De maneira nenhuma pode existir sem a sociedade, sem conviver e falar com
outros seres humanos. A fé precisa ser operada em amor, existindo uma conecção
da comunidade da fé com a que não tem fé. A missão é na fronteira e no contexto
do reino de Deus, não é nossa, é de Deus. A oração ensinada por Jesus é chave
quando mencionou essas palavras: “teu reino”, “tua vontade”, percebe-se ainda
que nada é individualizado quando mencionou ainda estas: “Pai nosso”, “pão
nosso”, “nossas dívidas”, “nossos devedores” (cf. Mateus 6:9-13). Sendo assim,
penso que deva existir um lado interno, comum para que haja o acontecimento de
um autêntico discipulado e, o lado da comunidade em sua volta que não abraçou a
fé ainda. Até acontecer uma transformação como diz (Moltmann, p.87):
“O Espírito de
Deus que vivifica não somente liberta a alma de seu amor acidentado, mas também
o corpo de suas contorções e intoxicações”.
Finalizando,
quero colocar o seguinte: a espiritualidade não é um monopólio das religiões,
nem tão pouco um caminho codificado a trilhar. A espiritualidade é uma dimensão
de um encontro do homem com Deus. Essa dimensão se revela pelo diálogo consigo
mesmo e com o próprio coração. Neste encontro com Deus, nos encontramos e somos
aceitos e perdoados, voltamos ao nosso estado de originalidade perdida em Adão
e nos encontramos em Deus através do Seu Filho Jesus Cristo “ultimo Adão”,
tornando-nos sal e luz do mundo. Acredito que um dos maiores desafios da
espiritualidade missional de hoje é fazer com que as comunidades tenham uma
experiência real com Deus e não com o fenômeno evangélico, através de suas
doutrinas, dogmas, ritos, celebrações que são apenas caminhos institucionais sinalizadores
capazes de nos ajudar na espiritualidade, mas que só acontece, a experiência,
depois da espiritualidade e não antes, como se é nomeado hoje. A Igreja como
comunidade é o resultado de um encontro com Deus. Ela nasceu através do
encontro com a verdade, cujo fundamento é a revelação do Cristo filho de Deus
(cf. Mateus 16:13-18).
Romildo
Fernandes Gurgel Filho
Bibliografia:
1 – BOFF, Leonardo. Espiritualidade um caminho de transformação. 1ª Edição. Editora
Sextante. 2001. p.39.
2 – MUELLER, Ênio R. Espelho, Espelho Meu. Reflexões sobre os fundamentos de uma
Espiritualidade Evangélica. Texto 1 unidade 1. p.34.

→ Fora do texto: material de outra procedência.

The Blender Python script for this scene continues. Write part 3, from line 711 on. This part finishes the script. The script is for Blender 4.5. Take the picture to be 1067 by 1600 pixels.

3 - http://crendoepensando.blogspot.com.br/2007/06/misso-integral-e-espiritualidade.html
- Acessado em 25/03/2015 as 11:36 h.
4 – www.discipulosdecristoprromildo.blogspot.com.br -
acessado em 27/03/2015.
5 – DROOGEN, André. Espiritualidade: O problema da definição. Texto 2 da unidade 1.
p.112.
6 – BOFF, Leonardo. Espiritualidade um caminho de Transformação. 1ª Edição. Editora
Sextante. 2001. Pr.38-39.
7 – RENDERS, Helmut. O Plano para a vida e a Missão e sua Espiritualidade correspondente. Um
novo olhar numa questão essencial. Unidade 8 apostila (1). p.95.
8 – MOLTMANN, Jürgen. A Fonte da Vida, O Espírito e a Teologia da Vida. Editora Loyola – p.87.